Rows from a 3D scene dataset
§
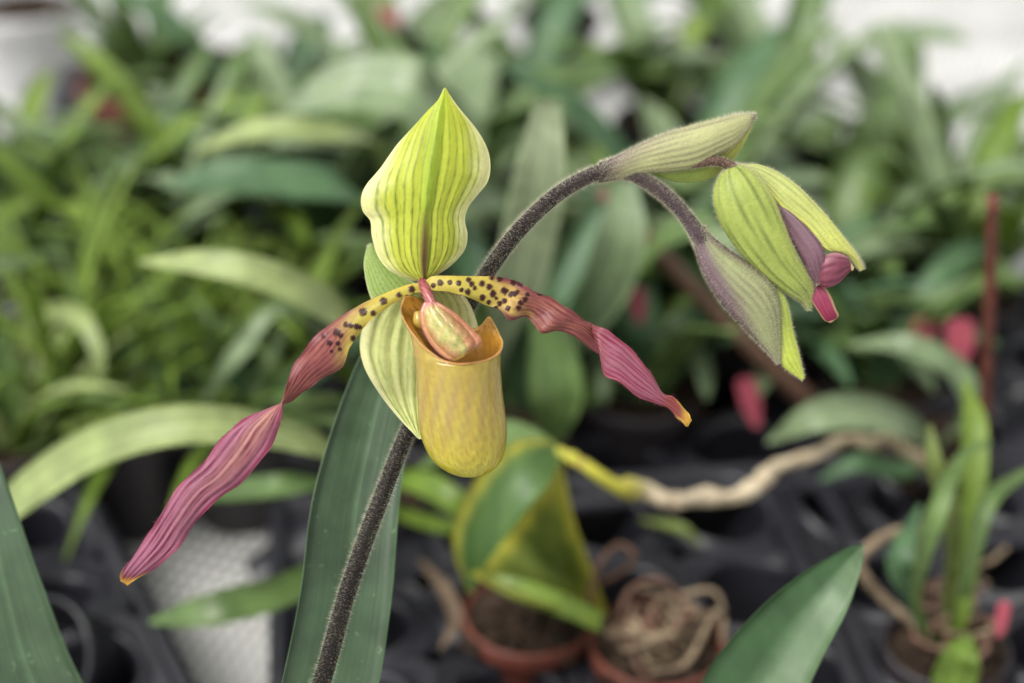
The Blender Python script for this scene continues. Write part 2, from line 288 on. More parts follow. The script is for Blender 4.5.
c = mix(mix(lin((214, 218, 146)), lin((232, 230, 176)), sm(.7, 1, edge)), lin((132, 158, 74)), vein * .75)
mb = MB(); sheet(mb, W(q), c, 1.2 * PX); hairs(mb, W(q), 900, 2.5 * PX, .15 * PX, False, 1, -1, colr=CREAM); mb.build('synsepal', [M['petal'], M['hair']], flower)
# petals
def spotcol(c, q, spots, colr, rr=2.9):
    m_ = np.zeros(q.shape[:2])
    for (sx, sy, s) in spots:
        d = np.hypot(q[..., 0] - sx, (q[..., 1] - sy)) / (rr * s) + .34 * wob(q[..., 0] * .5, q[..., 1] * .5, sx)
        m_ = np.maximum(m_, sm(1.25, .8, d))
    q[..., 2] -= m_ * .8
    return mix(c, colr, m_)
A = [(428, 283, -2), (409, 284.7, -4), (381, 295.5, -6), (357, 307, -4), (333, 322, 0), (311, 341, 2), (296, 362, 0), (288, 381, -6), (283.5, 397, -9), (282, 412, -8), (278, 430, -2), (266, 454, 2), (240, 483, 4), (212, 504, 4), (191, 528, 4), (174, 553, 2), (148, 572, 0), (127, 585, 0)]
B = [(428, 292, -4), (409, 294.5, -8), (382, 311, -12), (364, 327, -10), (351, 345, -6), (342, 366, 6), (318, 381, 8), (302, 393, 10), (285, 403.5, 11), (262, 410.5, 8), (234, 426, 4), (217, 444, 0), (200, 466, 0), (180, 484, -2), (161, 514, -2), (143, 542, 0), (122, 572, 0), (120.5, 581, 0)]
def petal(A, B, n, k, ups, bulge, tag_):
    a = cr(A, n)[:, None]; b = cr(B, n)[:, None]; v = np.linspace(0, 1, k)[None, :, None]; q = a * (1 - v) + b * v
    U, Vv = np.meshgrid(np.linspace(0, 1, n), np.linspace(0, 1, k), indexing='ij'); edge = np.abs(Vv - .5) * 2
    q[..., 2] += bulge * (1 - edge ** 2) * sm(0, .15, U) * sm(1, .85, U) + .45 * np.cos(Vv * 2 * math.pi * 5 + 2 * U) * sm(.3, .5, U)
    q[..., 2] += edge ** 4 * 2.6 * np.sin(U * 55 + Vv * 3) * sm(.08, .2, U); q[..., 1] += edge ** 6 * .9 * np.sin(U * 83 + Vv * 2) * sm(.15, .3, U)
    return q, U, Vv, edge
q, U, Vv, edge = petal(A, B, 300, 44, 0, -5, 0)
pv = Vv * 8 + .3 * wob(U * 2.5, Vv * 4); ph = np.abs((pv % 1) - .5) * 2; vein = np.exp(-((ph / .42) ** 2)) * np.clip(.95 + .5 * wob(U * 7, np.floor(pv) * 2.1), 0, 1.25)
w_ = wob(U * 6, Vv * 2)
yel = mix(lin((196, 178, 74)), lin((202, 176, 100)), sm(.2, .4, U))
yel = mix(yel, lin((150, 150, 60)), (edge < .4) * .2)
wine = mix(lin((138, 74, 76)), lin((172, 100, 88)), .5 + .5 * w_); wine = mix(wine, lin((92, 34, 48)), vein * .75); wine = mix(wine, lin((110, 44, 60)), sm(.7, 1, edge) * .6)
pinkc = mix(lin((154, 90, 114)), lin((190, 140, 120)), np.exp(-((Vv - .45) / .22) ** 2) * sm(.95, .5, U)); pinkc = mix(pinkc, lin((124, 34, 70)), vein * .75); pinkc = mix(pinkc, lin((205, 140, 165)), (1 - vein) * .25 * sm(.6, .9, U)); pinkc = mix(pinkc, lin((150, 44, 78)), sm(.75, 1, edge) * .5)
c = mix(yel, wine, sm(.20, .34, U + .10 * (1 - Vv) + .03 * w_)); c = mix(c, pinkc, sm(.43, .6, U)); c = mix(c, lin((140, 62, 60)), sm(.93, .975, U) * .7); c = mix(c, lin((206, 158, 66)), sm(.955, .995, U + .025 * (edge > .8)))
s0 = lambda x, y, s=1.: (x / 2.135 + 100, y / 2.135 + 280, s)
SP = [s0(605, 45, 1.1), s0(638, 32, .8), s0(562, 68, 1.25), s0(583, 71, .8), s0(548, 99, .9), s0(526, 95, .9), s0(506, 112, 1.2), s0(514, 118, .9), s0(490, 134, 1.), s0(508, 135, .8), s0(540, 124, .9), s0(512, 147, .7), s0(665, 20, 1), s0(690, 12, .9), s0(536, 97, .8), s0(478, 120, .6), s0(494, 152, .6), s0(555, 100, .7), s0(655, 36, .7)]
c = spotcol(c, q, SP, lin((58, 18, 20)))
mb = MB(); gl = W(q); sheet(mb, gl, c, 1.3 * PX)
def edgehair(mb, g, n, ln):
    for j in (0, -1):
        i = rng.integers(int(g.shape[0] * .05), int(g.shape[0] * .95), n); p = g[i, j]; d = g[i, j] - g[i, j + (3 if j == 0 else -3)]; d /= np.linalg.norm(d, axis=1, keepdims=True); d = d + rng.normal(0, .4, d.shape)
        t = np.cross(d, rng.normal(0, 1, d.shape)); t /= np.linalg.norm(t, axis=1, keepdims=True); s = np.cross(d, t); s /= np.linalg.norm(s, axis=1, keepdims=True)
        V = np.stack([p + t * .17 * PX, p - t * .1 * PX + s * .15 * PX, p - t * .1 * PX - s * .15 * PX, p + d * ln * PX * (.4 + .8 * rng.random((n, 1)))], 1)
        f = []
        for x in range(n): o = 4 * x; f += [(o, o + 1, o + 3), (o + 1, o + 2, o + 3), (o + 2, o, o + 3)]
        mb.add(V.reshape(-1, 3), f, lin((150, 95, 100)), 1)
edgehair(mb, gl, 180, 4); mb.build('petal', [M['petal'], M['hair']], flower)
# right petal, with a pleat where it turns over
s1 = lambda x, y, z=0.: (x / 3.596 + 430, y / 3.596 + 250, z)
A = [s1(-15, 110, -2), s1(10, 95, -4), s1(60, 94, -6), s1(105, 95, -7), s1(150, 96, -6), s1(230, 96, -2), s1(300, 108, 2), s1(340, 130, 0), s1(400, 158, 0), s1(450, 183, 0), s1(500, 213, 0), s1(545, 245, 2), s1(578, 266, 6), s1(588, 285, 12), s1(576, 268, 9), s1(598, 272, 1), s1(640, 292, -2), s1(690, 328, -4), s1(740, 378, -2), s1(790, 438, 0), s1(830, 508, 2), s1(870, 528, 3), s1(903, 558, 2), s1(930, 592, 0), s1(940, 612, 0)]
B = [s1(-15, 135, -6), s1(10, 145, -8), s1(60, 148, -10), s1(95, 156, -12), s1(130, 166, -12), s1(190, 191, -10), s1(245, 213, -6), s1(285, 248, -9), s1(340, 241, 2), s1(372, 262, 2), s1(400, 300, -8), s1(450, 288, 2), s1(520, 312, 4), s1(596, 366, 12), s1(612, 378, 9), s1(616, 400, -5), s1(628, 446, -8), s1(680, 477, -8), s1(740, 521, -4), s1(798, 549, 0), s1(838, 556, 3), s1(872, 584, 3), s1(898, 610, 2), s1(918, 630, 0), s1(928, 633, 0)]
q, U, Vv, edge = petal(A, B, 320, 48, 0, -4, 0)
pv = Vv * 8 + .3 * wob(U * 2.5, Vv * 4, 1); ph = np.abs((pv % 1) - .5) * 2; vein = np.exp(-((ph / .42) ** 2)) * np.clip(.95 + .5 * wob(U * 7, np.floor(pv) * 2.1), 0, 1.25); w_ = wob(U * 6, Vv * 2, 3)
PXq = q[..., 0]
yel = mix(lin((194, 178, 74)), lin((200, 168, 92)), sm(470, 515, PXq))
wine = mix(lin((132, 70, 70)), lin((160, 98, 78)), .5 + .5 * w_); wine = mix(wine, lin((98, 38, 50)), vein * .7); wine = mix(wine, lin((110, 44, 56)), sm(.75, 1, edge) * .5)
pinkc = mix(lin((148, 76, 100)), lin((186, 132, 136)), (1 - vein) * .35); pinkc = mix(pinkc, lin((134, 34, 70)), vein * .7); pinkc = mix(pinkc, lin((146, 34, 66)), sm(.7, 1, edge) * .5)
t = sm(508, 532, PXq + 10 * w_ - 14 * (Vv - .5)); t = np.maximum(t, sm(488, 502, PXq) * sm(.3, .08, Vv)); t = np.maximum(t, sm(495, 508, PXq) * sm(.8, .95, Vv))
c = mix(yel, wine, t); c = mix(c, pinkc, sm(585, 612, PXq)); c = mix(c, lin((140, 68, 60)), sm(658, 670, PXq) * .8); c = mix(c, lin((206, 164, 66)), sm(678, 688, PXq + 5 * (edge > .7)))
s4 = lambda x, y, s=1.: (x / 3.596 + 430, y / 3.596 + 250, s)
SP = [s4(37, 118), s4(72, 117, .8), s4(103, 119, .9), s4(138, 108, .9), s4(150, 122, 1.), s4(160, 137, .7), s4(113, 143, .7), s4(136, 150, 1.), s4(187, 120, 1.15), s4(214, 133, 1.15), s4(227, 157, 1.2), s4(267, 147, 1.25), s4(188, 170, 1.), s4(210, 187, .8), s4(238, 174, .6), s4(250, 192, 1.), s4(268, 183, .9), s4(290, 160, 1.), s4(303, 158, 1.), s4(313, 152, .8), s4(340, 178, 1.), s4(325, 190, .9), s4(280, 210, .9), s4(238, 208, .7), s4(222, 100, .8), s4(250, 104, 1.), s4(300, 116, 1.2), s4(322, 124, 1.), s4(318, 208, .9), s4(12, 128, .8), s4(350, 160, .8), s4(395, 152, 1.)]
c = spotcol(c, q, SP, lin((58, 18, 20)), 2.7)
mb = MB(); gl = W(q); sheet(mb, gl, c, 1.3 * PX); edgehair(mb, gl, 260, 4); mb.build('petal', [M['petal'], M['hair']], flower)
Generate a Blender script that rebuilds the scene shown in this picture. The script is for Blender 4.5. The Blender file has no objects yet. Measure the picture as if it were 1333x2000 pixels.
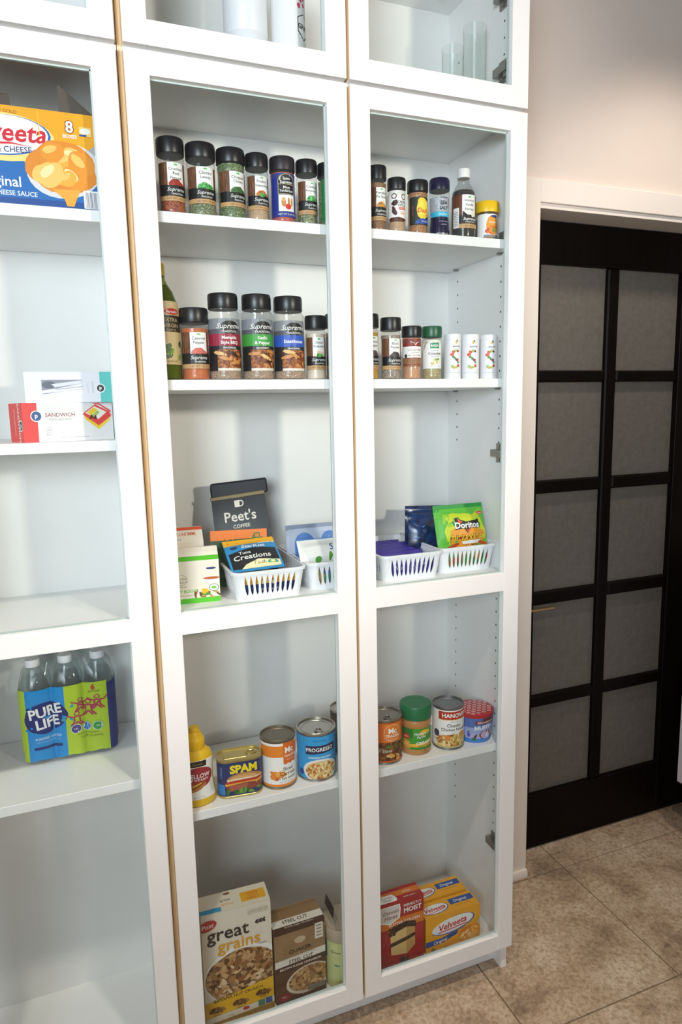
import bpy, bmesh, math, random
from mathutils import Matrix, Vector
random.seed(7)
SC = bpy.context.scene
COL = SC.collection
PI = math.pi

# ------------------------------------------------------------------ camera
cam_d = bpy.data.cameras.new('camera'); cam = bpy.data.objects.new('camera', cam_d); COL.objects.link(cam)
cam_d.sensor_fit = 'VERTICAL'; cam_d.sensor_height = 36.0; cam_d.lens = 1313.67 * 36 / 2000
yaw, pit, rol = 0.369505, -0.151562, -0.0210592
fwd = Vector((math.sin(yaw) * math.cos(pit), math.cos(yaw) * math.cos(pit), math.sin(pit)))
rgt = Vector((math.cos(yaw), -math.sin(yaw), 0)); upv = rgt.cross(fwd)
r2 = math.cos(rol) * rgt + math.sin(rol) * upv; u2 = -math.sin(rol) * rgt + math.cos(rol) * upv
mw = Matrix.Identity(4)
for i in range(3):
    mw[i][0], mw[i][1], mw[i][2] = r2[i], u2[i], -fwd[i]
mw.translation = (-0.116717, -1.24704, 1.407279)
cam.matrix_world = mw; cam_d.clip_start = 0.02
SC.camera = cam

# ------------------------------------------------------------------ light and exposure
wd = bpy.data.worlds.new('room_light'); SC.world = wd; wd.use_nodes = True
bg = wd.node_tree.nodes['Background']; bg.inputs[0].default_value = (1.0, 0.91, 0.80, 1); bg.inputs[1].default_value = 0.125
def area(name, loc, aim, sx, sy, power, col):
    l = bpy.data.lights.new(name, 'AREA'); l.shape = 'RECTANGLE'; l.size = sx; l.size_y = sy; l.energy = power; l.color = col
    o = bpy.data.objects.new(name, l); COL.objects.link(o); o.location = loc
    o.rotation_euler = (Vector(aim) - Vector(loc)).to_track_quat('-Z', 'Y').to_euler(); return o
def spot(name, loc, aim, power, col, cone, blend, rad=0.05):
    l = bpy.data.lights.new(name, 'SPOT'); l.energy = power; l.color = col; l.spot_size = cone; l.spot_blend = blend; l.shadow_soft_size = rad
    o = bpy.data.objects.new(name, l); COL.objects.link(o); o.location = loc
    o.rotation_euler = (Vector(aim) - Vector(loc)).to_track_quat('-Z', 'Y').to_euler(); return o
area('window_daylight', (-1.3, -2.6, 1.8), (0.35, 0.15, 1.9), 1.4, 1.2, 36, (0.80, 0.90, 1.0))
spot('fill_spot', (-.85, -2.1, 1.72), (.32, .15, 1.86), 130, (.91, .955, 1.0), math.radians(66), 1.0, .34)  # added unseen spot, stands in for cool daylight; cone shapes the falloff
spot('fill_spot', (1.37, -2.3, 1.80), (.20, .20, 1.80), 134, (1.0, .89, .76), math.radians(58), 1.0, .09)  # added unseen warm fill; cone lets the light fade towards the bottom
for x, y, p in ((-.55, -1.0, 60), (.38, -1.0, 60), (1.48, -.17, 40)):
    spot('recessed_downlight', (x, y, 2.72), (x, y + (.12 if x > 1 else .28), 0), p, (1.0, .88, .74), 1.70 if x > 1 else 1.42, .7)
SC.view_settings.view_transform = 'Standard'; SC.view_settings.look = 'None'; SC.view_settings.gamma = 1
SC.view_settings.use_curve_mapping = False; SC.view_settings.exposure = 0.08
try: SC.cycles.transparent_max_bounces = 20
except Exception: pass

# ------------------------------------------------------------------ materials
MATS = {}
def lin(h):
    h = h.lstrip('#'); c = [int(h[i:i + 2], 16) / 255 for i in (0, 2, 4)]
    return tuple(x / 12.92 if x <= 0.04045 else ((x + 0.055) / 1.055) ** 2.4 for x in c) + (1,)
def newmat(name):
    m = bpy.data.materials.new(name); m.use_nodes = True; nt = m.node_tree; return m, nt, nt.nodes['Principled BSDF']
def C(h, rough=0.45, metal=0.0, spec=0.5):
    k = (h, rough, metal, spec)
    if k not in MATS:
        m, nt, b = newmat('paint_' + h.strip('#')); b.inputs['Base Color'].default_value = lin(h); b.inputs['Roughness'].default_value = rough
        b.inputs['Metallic'].default_value = metal; b.inputs['Specular IOR Level'].default_value = spec; MATS[k] = m
    return MATS[k]
def coords(nt, scale):
    t = nt.nodes.new('ShaderNodeTexCoord'); mp = nt.nodes.new('ShaderNodeMapping'); nt.links.new(t.outputs['Object'], mp.inputs[0])
    mp.inputs['Scale'].default_value = (scale if isinstance(scale, tuple) else (scale,) * 3); return mp.outputs[0]
def ramp(nt, cols, interp='LINEAR'):
    r = nt.nodes.new('ShaderNodeValToRGB'); e = r.color_ramp.elements; r.color_ramp.interpolation = interp
    while len(e) < len(cols): e.new(0.5)
    for i, c in enumerate(cols):
        e[i].position = i / max(1, len(cols) - 1) if interp == 'LINEAR' else i / len(cols); e[i].color = lin(c)
    return r
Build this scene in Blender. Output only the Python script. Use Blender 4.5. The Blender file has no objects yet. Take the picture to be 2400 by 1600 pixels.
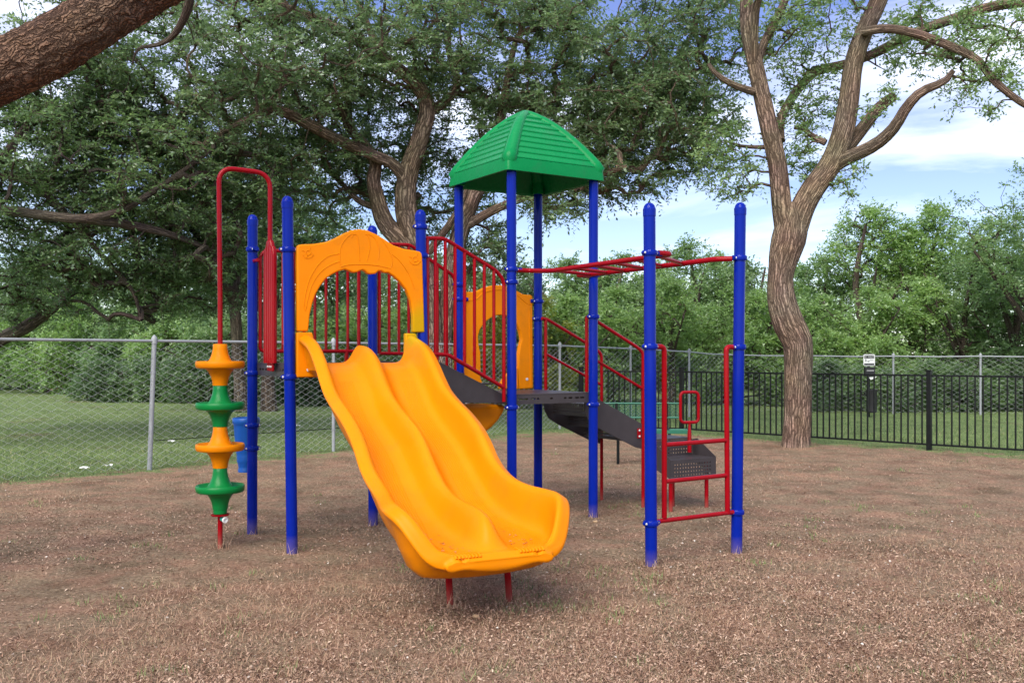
§
- Written request:
Could you quote, word for word, only the lines from the one containing "Generate a Blender" through the one containing "SC.camera = cam", both included, and leave out any pictures?

- Answer to this task:
Generate a Blender script that rebuilds the scene shown in this picture. The script is for Blender 4.5. The Blender file has no objects yet. Measure the picture as if it were 1333x2000 pixels.
import bpy, bmesh, math, random
from mathutils import Matrix, Vector
random.seed(7)
SC = bpy.context.scene
COL = SC.collection
PI = math.pi

# ------------------------------------------------------------------ camera
cam_d = bpy.data.cameras.new('camera'); cam = bpy.data.objects.new('camera', cam_d); COL.objects.link(cam)
cam_d.sensor_fit = 'VERTICAL'; cam_d.sensor_height = 36.0; cam_d.lens = 1313.67 * 36 / 2000
yaw, pit, rol = 0.369505, -0.151562, -0.0210592
fwd = Vector((math.sin(yaw) * math.cos(pit), math.cos(yaw) * math.cos(pit), math.sin(pit)))
rgt = Vector((math.cos(yaw), -math.sin(yaw), 0)); upv = rgt.cross(fwd)
r2 = math.cos(rol) * rgt + math.sin(rol) * upv; u2 = -math.sin(rol) * rgt + math.cos(rol) * upv
mw = Matrix.Identity(4)
for i in range(3):
    mw[i][0], mw[i][1], mw[i][2] = r2[i], u2[i], -fwd[i]
mw.translation = (-0.116717, -1.24704, 1.407279)
cam.matrix_world = mw; cam_d.clip_start = 0.02
SC.camera = cam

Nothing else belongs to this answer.